■ **Instruction**: Leaving out the pictures, retype all the material exactly.

[START Source material]

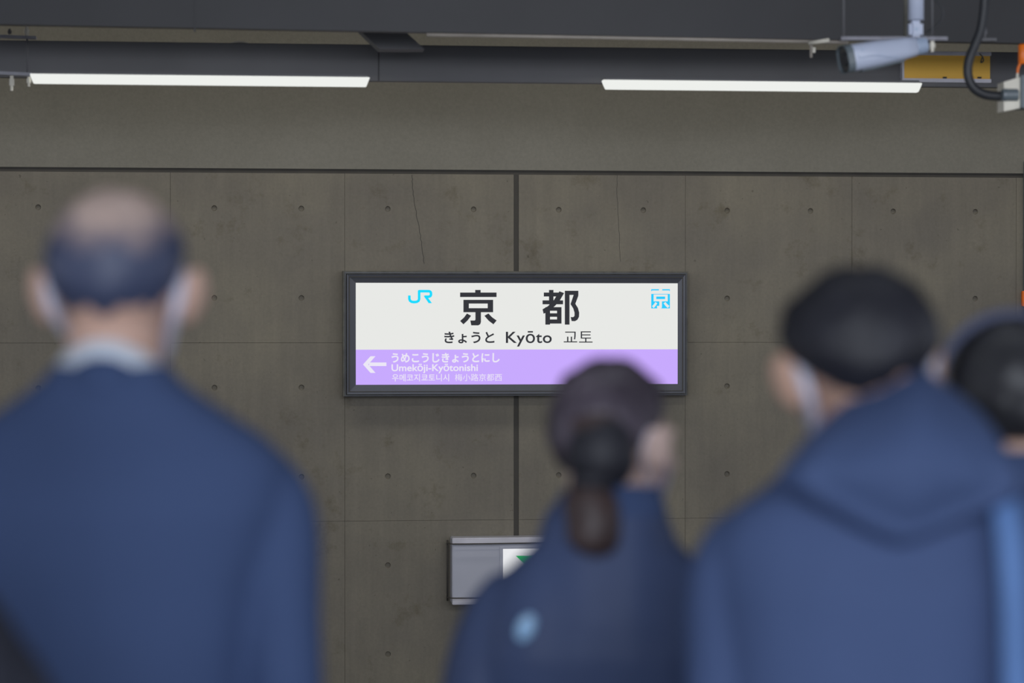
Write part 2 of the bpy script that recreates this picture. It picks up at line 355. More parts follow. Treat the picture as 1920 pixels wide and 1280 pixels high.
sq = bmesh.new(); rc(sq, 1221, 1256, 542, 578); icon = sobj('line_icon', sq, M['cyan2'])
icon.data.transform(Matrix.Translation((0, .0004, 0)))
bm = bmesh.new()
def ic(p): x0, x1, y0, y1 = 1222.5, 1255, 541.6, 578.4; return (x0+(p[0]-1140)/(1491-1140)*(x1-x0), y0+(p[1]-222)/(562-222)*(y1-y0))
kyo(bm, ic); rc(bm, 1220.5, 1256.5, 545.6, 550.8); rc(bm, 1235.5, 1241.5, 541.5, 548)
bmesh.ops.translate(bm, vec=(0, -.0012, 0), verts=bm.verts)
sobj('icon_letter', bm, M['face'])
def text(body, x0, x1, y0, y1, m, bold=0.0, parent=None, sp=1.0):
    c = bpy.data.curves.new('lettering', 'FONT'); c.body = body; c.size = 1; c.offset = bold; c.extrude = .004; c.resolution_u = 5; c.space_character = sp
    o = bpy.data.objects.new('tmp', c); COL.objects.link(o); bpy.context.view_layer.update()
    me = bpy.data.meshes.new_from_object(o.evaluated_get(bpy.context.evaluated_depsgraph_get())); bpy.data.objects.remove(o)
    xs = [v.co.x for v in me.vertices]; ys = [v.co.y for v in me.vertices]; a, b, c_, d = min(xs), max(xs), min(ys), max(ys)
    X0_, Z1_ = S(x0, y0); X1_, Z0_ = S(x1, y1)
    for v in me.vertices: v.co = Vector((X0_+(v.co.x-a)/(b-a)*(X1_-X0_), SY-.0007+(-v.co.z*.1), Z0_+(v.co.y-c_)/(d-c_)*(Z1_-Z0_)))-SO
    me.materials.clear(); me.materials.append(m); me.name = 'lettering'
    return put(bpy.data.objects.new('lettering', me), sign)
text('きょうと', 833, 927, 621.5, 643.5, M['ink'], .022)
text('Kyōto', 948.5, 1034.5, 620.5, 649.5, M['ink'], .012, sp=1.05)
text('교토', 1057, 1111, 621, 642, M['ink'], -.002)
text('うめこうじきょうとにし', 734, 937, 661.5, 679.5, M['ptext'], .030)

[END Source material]

■ **Exercise solution**:
Write part 2 of the bpy script that recreates this picture. It picks up at line 355. More parts follow. Treat the picture as 1920 pixels wide and 1280 pixels high.
sq = bmesh.new(); rc(sq, 1221, 1256, 542, 578); icon = sobj('line_icon', sq, M['cyan2'])
icon.data.transform(Matrix.Translation((0, .0004, 0)))
bm = bmesh.new()
def ic(p): x0, x1, y0, y1 = 1222.5, 1255, 541.6, 578.4; return (x0+(p[0]-1140)/(1491-1140)*(x1-x0), y0+(p[1]-222)/(562-222)*(y1-y0))
kyo(bm, ic); rc(bm, 1220.5, 1256.5, 545.6, 550.8); rc(bm, 1235.5, 1241.5, 541.5, 548)
bmesh.ops.translate(bm, vec=(0, -.0012, 0), verts=bm.verts)
sobj('icon_letter', bm, M['face'])
def text(body, x0, x1, y0, y1, m, bold=0.0, parent=None, sp=1.0):
    c = bpy.data.curves.new('lettering', 'FONT'); c.body = body; c.size = 1; c.offset = bold; c.extrude = .004; c.resolution_u = 5; c.space_character = sp
    o = bpy.data.objects.new('tmp', c); COL.objects.link(o); bpy.context.view_layer.update()
    me = bpy.data.meshes.new_from_object(o.evaluated_get(bpy.context.evaluated_depsgraph_get())); bpy.data.objects.remove(o)
    xs = [v.co.x for v in me.vertices]; ys = [v.co.y for v in me.vertices]; a, b, c_, d = min(xs), max(xs), min(ys), max(ys)
    X0_, Z1_ = S(x0, y0); X1_, Z0_ = S(x1, y1)
    for v in me.vertices: v.co = Vector((X0_+(v.co.x-a)/(b-a)*(X1_-X0_), SY-.0007+(-v.co.z*.1), Z0_+(v.co.y-c_)/(d-c_)*(Z1_-Z0_)))-SO
    me.materials.clear(); me.materials.append(m); me.name = 'lettering'
    return put(bpy.data.objects.new('lettering', me), sign)
text('きょうと', 833, 927, 621.5, 643.5, M['ink'], .022)
text('Kyōto', 948.5, 1034.5, 620.5, 649.5, M['ink'], .012, sp=1.05)
text('교토', 1057, 1111, 621, 642, M['ink'], -.002)
text('うめこうじきょうとにし', 734, 937, 661.5, 679.5, M['ptext'], .030)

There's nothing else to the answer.